Un des points forts de cette étude est de montrer, grâce à des données de terrain, la complexité des évolutions dont les systèmes scolaires souffrent actuellement. Les logiques des établissements n’y sont pas seulement orientées par les politiques, les autorités locales ou leurs projets pédagogiques, elles sont aussi influencées par la position qu’ils occupent dans l’espace local et en fonction de leur attractivité pour les parents.
Par ailleurs, les auteurs montrent que le rôle de l’État diffère d’une société à l’autre et qu’autant les modèles de gouvernance que les formes de régulation sont très variables d’un système à l’autre, ce qui compromet la convergence des systèmes éducatifs européens.
L’étude met finalement en évidence que tous les pays étudiés, au-delà des différences locales, semblent chercher un compromis entre deux pôles relativement contradictoires : d’une part, la politique de libération de l’offre de formation qu’ils appellent le quasi-marché, et d’autre part, la politique de l’État évaluateur, qui essaie de conserver son contrôle.
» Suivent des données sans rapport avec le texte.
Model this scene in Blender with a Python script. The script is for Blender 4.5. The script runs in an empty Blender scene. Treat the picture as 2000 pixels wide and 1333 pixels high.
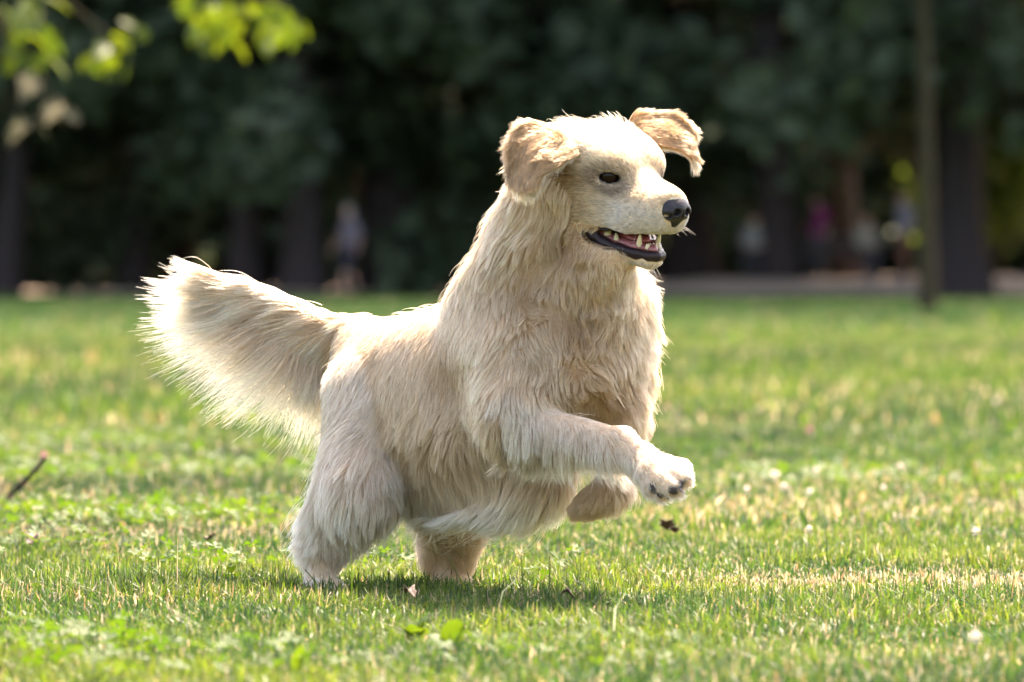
import bpy, math
import numpy as np
from mathutils import Vector, Matrix

rng = np.random.default_rng(7)
scene = bpy.context.scene
col = scene.collection
R = math.radians

# ------------------------------------------------------------------ camera, sky, sun, exposure
DIST, CAMZ = 8.5, 0.48          # camera distance to the dog and its height (photographer crouching)
PXM, HZ = 1300.0, 537.0         # photo pixels per metre at the dog, horizon row
cam_data = bpy.data.cameras.new('camera')
cam = bpy.data.objects.new('camera', cam_data)
col.objects.link(cam)
cam_data.sensor_width = 36.0
cam_data.lens = 36.0 * PXM * DIST / 2000.0
cam_data.clip_start, cam_data.clip_end = 0.1, 5000.0
cam.location = (0.0, -DIST, CAMZ)
cam.rotation_euler = (R(90) - math.atan((666.5 - HZ) / (PXM * DIST)), 0, 0)
cam_data.dof.use_dof = True
cam_data.dof.focus_distance = DIST - 0.10
cam_data.dof.aperture_fstop = 5.6
cam_data.dof.aperture_blades = 9
scene.camera = cam

SUN_EL, SUN_AZ = 59.0, 22.0     # behind the dog, a little to the right
world = bpy.data.worlds.new('World')
scene.world = world
world.use_nodes = True
wn, wl = world.node_tree.nodes, world.node_tree.links
sky = wn.new('ShaderNodeTexSky')
sky.sky_type = 'NISHITA'
sky.sun_disc = False
sky.sun_elevation = R(SUN_EL)
sky.sun_rotation = R(SUN_AZ)
sky.dust_density = 3.0
sky.ozone_density = 0.6
wl.new(sky.outputs[0], wn['Background'].inputs[0])
wn['Background'].inputs[1].default_value = 0.15
sun_data = bpy.data.lights.new('sun', 'SUN')
sun = bpy.data.objects.new('sun', sun_data)
col.objects.link(sun)
sun_data.energy = 5.0
sun_data.angle = R(0.6)
sun_data.color = (1.0, 0.93, 0.82)
to_sun = Vector((math.sin(R(SUN_AZ)) * math.cos(R(SUN_EL)), math.cos(R(SUN_AZ)) * math.cos(R(SUN_EL)), math.sin(R(SUN_EL))))
sun.rotation_euler = to_sun.to_track_quat('Z', 'Y').to_euler()
sun.location = (6, 16, 12)

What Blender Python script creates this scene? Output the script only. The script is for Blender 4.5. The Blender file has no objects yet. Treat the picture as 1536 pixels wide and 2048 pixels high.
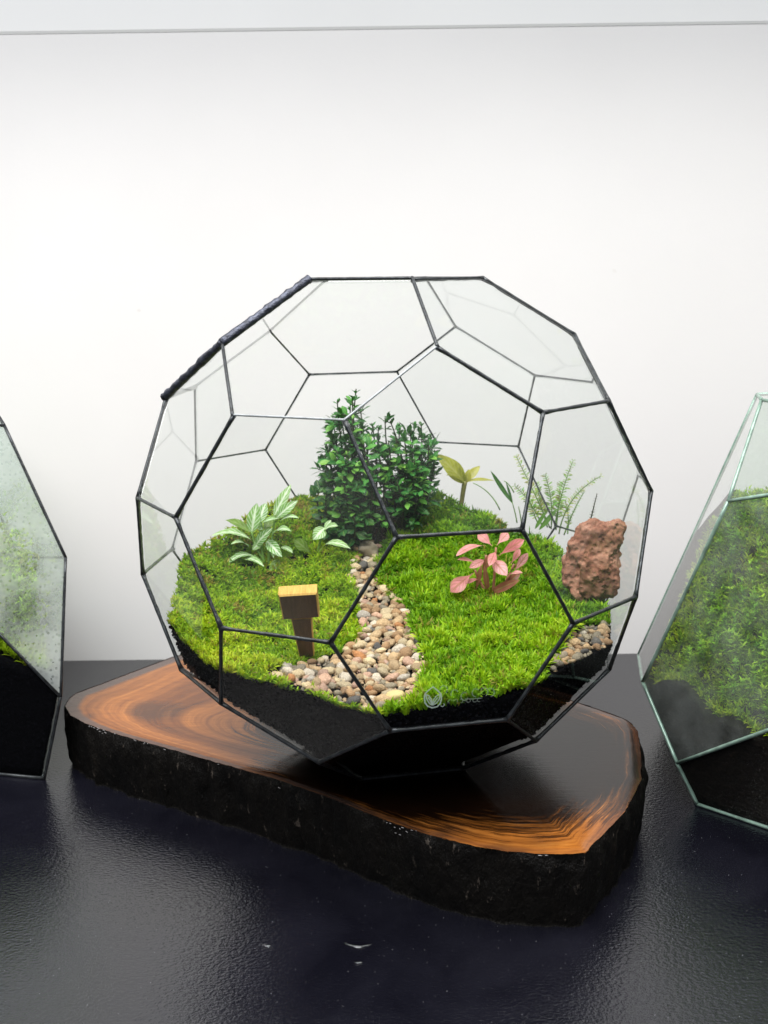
import bpy, math, random
import numpy as np
from mathutils import Vector, Matrix, noise

random.seed(7)
rng = np.random.default_rng(7)
SC = bpy.context.scene
COL = SC.collection

# ---------------------------------------------------------------- camera
CAM = np.array([-0.00395387, -0.65559043, 0.28507738])
FPX = 2301.2845                                   # focal length in photo pixels (1536 wide)
C2W = np.array([[0.9999126952375246, -0.012925562348325644, -0.002744401721456212],
                [0.0, -0.20769363957833448, 0.9781939235543035],
                [-0.013213701329650607, -0.9781085225661527, -0.20767550693446343]])
cd = bpy.data.cameras.new('camera')
cam = bpy.data.objects.new('camera', cd)
COL.objects.link(cam)
cd.sensor_fit = 'HORIZONTAL'
cd.sensor_width = 36
cd.lens = FPX / 1536 * 36
cd.clip_start = 0.01
cd.clip_end = 50
cd.dof.use_dof = True
cd.dof.focus_distance = 0.63
cd.dof.aperture_fstop = 22
rw = np.stack([C2W[:, 0], -C2W[:, 1], -C2W[:, 2]], 1)
mw = Matrix.Identity(4)
for i in range(3):
    for j in range(3):
        mw[i][j] = rw[i, j]
    mw[i][3] = CAM[i]
cam.matrix_world = mw
SC.camera = cam

# ---------------------------------------------------------------- world and lamp
W = bpy.data.worlds.new('World')
SC.world = W
W.use_nodes = True
W.node_tree.nodes['Background'].inputs['Color'].default_value = (0.80, 0.88, 1.0, 1)
W.node_tree.nodes['Background'].inputs['Strength'].default_value = 0.13
ld = bpy.data.lights.new('grow_lamp', 'AREA')
ld.shape = 'RECTANGLE'
ld.size = 1.3
ld.size_y = 0.22
ld.energy = 4.4
ld.spread = math.radians(148)
ld.color = (1.0, 0.975, 0.94)
lamp = bpy.data.objects.new('grow_lamp', ld)
COL.objects.link(lamp)
lamp.location = (0.0, -0.09, 0.575)
lamp.rotation_euler = (0, 0, 0)
rl = bpy.data.lights.new('added_fill_lamp', 'AREA')  # fill light added above and behind the camera, lifts wall and panel
rl.shape = 'RECTANGLE'
rl.size = 1.3
rl.size_y = 1.0
rl.energy = 40.0
rl.color = (0.97, 0.98, 1.0)
fill_lamp = bpy.data.objects.new('added_fill_lamp', rl)
COL.objects.link(fill_lamp)
fill_lamp.location = (-0.35, -1.15, 1.75)
fill_lamp.rotation_euler = (math.radians(42), 0, math.radians(-14))
SC.view_settings.view_transform = 'Standard'
SC.view_settings.look = 'None'
SC.view_settings.exposure = 0.24
SC.view_settings.gamma = 1.0
SC.render.engine = 'CYCLES'
SC.cycles.transparent_max_bounces = 40
SC.cycles.max_bounces = 14
SC.cycles.glossy_bounces = 6
SC.cycles.caustics_reflective = False
SC.cycles.caustics_refractive = False


# ---------------------------------------------------------------- small maths
def ray(px, py):
    d = C2W @ np.array([(px - 768) / FPX, (py - 1024) / FPX, 1.0])
    return d / np.linalg.norm(d)


def at(px, py, y):
    d = ray(px, py)
    return CAM + d * ((y - CAM[1]) / d[1])


def unit(v):
    v = np.asarray(v, float)
    return v / (np.linalg.norm(v) + 1e-12)


def plane3(a, b, c, inside):
    a, b, c, inside = (np.asarray(q, float) for q in (a, b, c, inside))
    n = unit(np.cross(b - a, c - a))
    if n @ (inside - a) > 0:
        n = -n
    return n, float(n @ a)


# ---------------------------------------------------------------- scene helpers
def empty(name, loc=(0, 0, 0)):
    o = bpy.data.objects.new(name, None)
    o.empty_display_size = 0.01
    o.location = loc
    COL.objects.link(o)
    return o


def tag(o, label=None, cat=None, group=None, kind=None):
    if label:
        o['label'] = label
    if cat:
        o['category'] = cat
    if group:
        o['group'] = group
    if kind:
        o['kind'] = kind
    return o


def wloc(o):
    v = np.zeros(3)
    while o is not None:
        v += np.array(o.location)
        o = o.parent
    return v


class MB:
    """collects vertices, faces, uv and tint of one mesh"""
    def __init__(s):
        s.v, s.f, s.uv, s.tint, s.mi = [], [], [], [], []

    def add(s, v, f, uv=None, tint=None, mi=0):
        b = len(s.v)
        v = [tuple(float(c) for c in q) for q in v]
        s.v += v
        s.f += [tuple(b + i for i in q) for q in f]
        s.uv += list(uv) if uv is not None else [(0, 0)] * len(v)
        s.tint += [tint if tint is not None else (1, 1, 1)] * len(v)
        s.mi += [mi] * len(f)

    def mesh(s, name, mats, smooth=True, origin=(0, 0, 0)):
        me = bpy.data.meshes.new(name)
        V = np.array(s.v) - np.array(origin)
        me.from_pydata(V.tolist(), [], s.f)
        for m in (mats if isinstance(mats, (list, tuple)) else [mats]):
            me.materials.append(m)
        ul = me.uv_layers.new(name='UVMap')
        li = np.zeros(len(me.loops), dtype=np.int32)
        me.loops.foreach_get('vertex_index', li)
        ul.data.foreach_set('uv', np.array(s.uv, dtype=np.float32)[li].ravel())
        at_ = me.color_attributes.new('tint', 'FLOAT_COLOR', 'POINT')
        c = np.ones((len(V), 4), dtype=np.float32)
        c[:, :3] = np.array(s.tint, dtype=np.float32)
        at_.data.foreach_set('color', c.ravel())
        me.polygons.foreach_set('use_smooth', np.full(len(me.polygons), smooth))
        if any(s.mi):
            me.polygons.foreach_set('material_index', np.array(s.mi, dtype=np.int32))
        me.update()
        return me

    def build(s, name, mats, parent=None, smooth=True, origin=None):
        if origin is None:
            origin = wloc(parent) if parent is not None else (0, 0, 0)
        o = bpy.data.objects.new(name, s.mesh(name, mats, smooth, origin))
        COL.objects.link(o)
        if parent is not None:
            o.parent = parent
        else:
            o.location = origin
        return o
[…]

Ainsi, tous ces pays semblent plutôt chercher un compromis entre ces deux modes de gouvernance en donnant aux instances locales un pouvoir accru, qu’il s’agisse des hiérarchies intermédiaires de l’État ou des collectivités locales.
Même si la lecture de cet ouvrage est ardue, il s’agit d’une étude qui réclame une ample discussion ; les chercheurs universitaires, les décideurs des politiques scolaires et la société civile québécoise devraient être interpellés par ses résultats. En effet, comme l’a montré Lessard (2003), la réforme éducative que vit le Québec présentement impose une nouvelle gouvernance ou un nouveau mode de régulation.
Lessard, C. (2003). L’école, communauté de sens ou produit de consommation. Télescope, l’Observatoire de l’Administration Publique,ENAP, 10(2), 12-17.